Con leggi razziali si indicano quell’insieme di provvedimenti che vennero varati in Italia verso la fine degli anni Trenta durante il regime fascista, rivolti prevalentemente alle persone di religione ebraica. Un documento fondamentale, che ebbe un ruolo non indifferente nella promulgazione delle cosiddette leggi razziali è il Manifesto della Razza pubblicato una prima volta in forma anonima sul Giornale d'Italia il 15 luglio 1938 con il titolo Il Fascismo e i problemi della razza, e poi ripubblicato sul numero uno della rivista La difesa della razza il 5 agosto 1938. Il 25 luglio 1938 viene comunicato il testo completo del lavoro, corredato dall'elenco dei firmatari e degli aderenti. Al Regio Decreto Legge del 5 settembre 1938 - che fissava «Provvedimenti per la difesa della razza nella scuola fascista» - e a quello del 7 settembre - che fissava «Provvedimenti nei confronti degli ebrei stranieri» - fa seguito (6 ottobre) una «dichiarazione sulla razza» emessa dal Gran Consiglio del Fascismo. Tale dichiarazione viene successivamente adottata dallo Stato sempre con un regio decreto legge che porta la data del 17 novembre dello stesso anno.

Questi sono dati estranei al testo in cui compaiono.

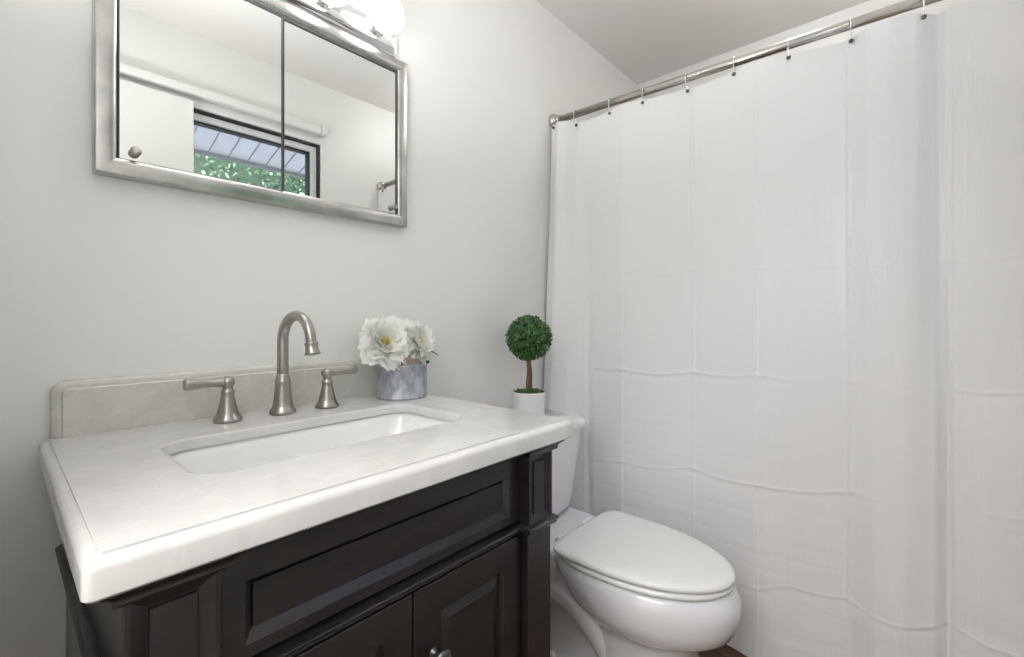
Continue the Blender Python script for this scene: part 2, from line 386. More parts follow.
# ------------------------------------------------------------------ vanity
ZT = .8685; CX0, CX1, CYF = .0485, .808, -.611
ZU = .829
ct = thing('countertop', 'white cultured marble vanity top with a moulded edge around the sink', 'countertop', (.43, -.3, ZU))
HX0, HX1, HY0, HY1 = .178, .668, -.438, -.198
mb = MB(); rc = [.012, .003, .003, .012]
def outer(ins, z): return at_z(rr(CX0+ins, CX1-ins, CYF+ins, -.001-min(ins, .0), [max(.003, .009-ins)*1.0, .002, .002, max(.003, .009-ins)], 6, 10), z)
loops = [at_z(rr(HX0-.012, HX1+.012, HY0-.012, HY1+.012, .05, 6, 10), ZU), outer(.003, ZU), outer(.0, ZU+.003), outer(0, ZT-.0130), outer(.0010, ZT-.0095), outer(.0035, ZT-.0062), outer(.0075, ZT-.0036), outer(.0125, ZT-.0030),
         outer(.0127, ZT-.0002), outer(.0140, ZT), outer(.017, ZT), at_z(rr(HX0-.007, HX1+.007, HY0-.007, HY1+.007, .050, 6, 10), ZT),
         at_z(rr(HX0-.004, HX1+.004, HY0-.004, HY1+.004, .048, 6, 10), ZT), at_z(rr(HX0-.001, HX1+.001, HY0-.001, HY1+.001, .045, 6, 10), ZT-.0012), at_z(rr(HX0, HX1, HY0, HY1, .044, 6, 10), ZT-.004),
         at_z(rr(HX0, HX1, HY0, HY1, .044, 6, 10), ZT-.0185)]
loops.append(at_z(rr(HX0-.012, HX1+.012, HY0-.012, HY1+.012, .05, 6, 10), ZT-.0185)); loops.append(loops[0])
mb.loft(loops); wn_mod(mb.build('slab', M['marble'], ct), 30)
# basin
sk = thing('sink', 'white rectangular undermount porcelain sink set in the marble vanity top', 'sink', (.424, -.32, ZT-.16))
mb = MB(); zb = ZT-.019
L = [at_z(rr(HX0-.010, HX1+.010, HY0-.010, HY1+.010, .05, 6, 10), zb)]
for ins, dz, r in ((.0, 0, .044), (.004, -.02, .045), (.012, -.055, .05), (.028, -.088, .055), (.055, -.108, .06), (.09, -.116, .02)):
    L.append(at_z(rr(HX0-.004+ins*1.0, HX1+.004-ins*1.5, HY0-.004+ins*.8, HY1+.004-ins*.8, r, 6, 10), zb+dz))
L.append(at_z(rr(.38, .464, -.34, -.30, .018, 6, 10), zb-.121))
bo = []
for l in L: bo.append(l)
out = [[(x, y, z-.008) for x, y, z in l] for l in L[::-1]]
out[-1] = [(x, y, z-.0005) for x, y, z in out[-1]]
mb.loft(bo, True, False, True); mb.loft([L[0]] + [[(cx+(x-cx)*1.02, -.32+(y+.32)*1.03, z-.009) for x, y, z in l] for l in L[1:] for cx in (.424,)], True, False, True)
mb.build('basin', M['sink'], sk)
MB().revolve([(.0, .0), (.030, 0), (.032, .003), (.026, .005), (.022, .0035), (.0, .0035)], (.422, -.32, zb-.1212), 24).build('drain', M['nickel'], sk)
# backsplash
mb = MB()
BX0, BX1, BZ0, BZ1 = .0625, .795, ZT+.0003, .9675
def bl(ins, y): return at_y(rr(BX0+ins, BX1-ins, BZ0, BZ1-ins, [.002, max(.006, .022-ins), max(.006, .022-ins), .002], 6, 6), y)
mb.loft([bl(0, -.0001), bl(0, -.012), bl(.0015, -.0155), bl(.005, -.0178), bl(.009, -.0188), bl(.0135, -.0190), bl(.0137, -.0215), bl(.0155, -.0230)], True, True, True)
tag(wn_mod(mb.build('backsplash', M['marble_bs'], origin=(.42, -.01, ZT)), 28), 'grey veined marble backsplash with rounded corners standing behind the faucet', 'backsplash')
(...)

Sono dunque molti i decreti che, tra l'estate e l'autunno del 1938, sono firmati da Benito Mussolini in qualità di capo del Governo e poi promulgati da Vittorio Emanuele III. Tutti tendenti a legittimare una visione razzista della così detta questione ebraica.

L'insieme dei questi decreti e dei documenti sopra citati costituisce appunto l'intero corpus delle leggi razziali. Alcuni degli scienziati ed intellettuali ebrei colpiti dal provvedimento del 5 settembre emigrano negli Stati Uniti. Tra loro Emilio Segrè, Achille Viterbi, Enrico Fermi, Bruno Pontecorvo, Bruno Rossi.